Last week’s Marathon Man may be the better movie, but Peter Hyams’ Capricorn One is much more iconic among the paranoid thrillers of the 1970s; only The Parallax View places higher. Hyams was never more than a serviceable filmmaker; he succeeds here because, like Parallax, he straight-on films one of America’s continuing under- and occasionally overground fantasies: the moon landing was faked–and although Hyams transposes the event to a Mars landing, he keeps all the iconography of the Apollo missions. (He wrote the screenplay in 1969 in the wake of Apollo.)
How Hyams subverts that iconography at every turn is the most powerful aspect of Capricorn One. The vista of Mars is a soundstage, the jump of the astronaut to the surface is a slow-motion effect, the NASA control room is identical to the TV control room broadcasting the hoax, both featuring ranks of white men in shirtsleeves and ties. That the three astronauts (Thanos’ Dad, Jack McCoy, Double Murderer) are All-American Family Men is necessary to get them to tell the lie, and get everyone to believe it; and Hyams intercuts their story with the Everyday Americans watching every step of the mission, not knowing that the watching is its real and only purpose.

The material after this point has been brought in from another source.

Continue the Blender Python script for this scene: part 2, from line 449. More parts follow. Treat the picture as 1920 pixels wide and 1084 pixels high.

Past that, Capricorn One is an uneven ride; the plotting is fairly tight (the first half tracks the mission through nine months, the paranoia growing; after a startling twist, the second half of the film takes place across two or three days) but full of holes (starting with a title that says JANUARY 4 and a voiceover that indicates Daylight Savings Time) and characters that don’t really have much purpose except that a studio movie in the 70s had to have them. Brenda Vaccaro does wonders with one of these characters–she usually does, and it’s a loss to all of us that she hasn’t become a star based on them. David Doyle gets another such character, and he turns in a performance that resembles no one so much as Airplane!‘s Johnny, one year later. Elliott Gould gets the lead role (Dogged Reporter on the Trail) and sleepwalks it, but to be fair, Gould sleepwalking is more interesting than 90% of actors going all out. (Telly Savalas shows up too, for some reason.) There’s also a great, nervous orchestral score from Jerry Goldsmith, and a well-plotted and horribly filmed final scene.

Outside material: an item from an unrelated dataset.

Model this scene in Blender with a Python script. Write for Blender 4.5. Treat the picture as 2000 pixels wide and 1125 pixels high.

Hyams conveys well the paranoid sense that your entire reality can flip in a moment–a friend can disappear and never have existed, one moment everything depends on you and the next you’re expendable–all at the mercy of faceless powers so much bigger than you. (He also may have introduced unmarked black helicopters to pop culture as conspiracy icons.) The closest thing to a face on those powers and the best performance in the film comes from Hal Holbrook as the master conspirator, as smart and knowing as Deep Throat but this time never in anything but command. He delivers one of the great Villain Monologues in all cinema, shifting from sentimental to angry to idealistic to flat-out homicidal without ever once changing his tone. I never saw his Mark Twain, and I wonder how much of this performance–the man with all the secrets–would inform that one.
Capricorn One streams free on Amazon Prime.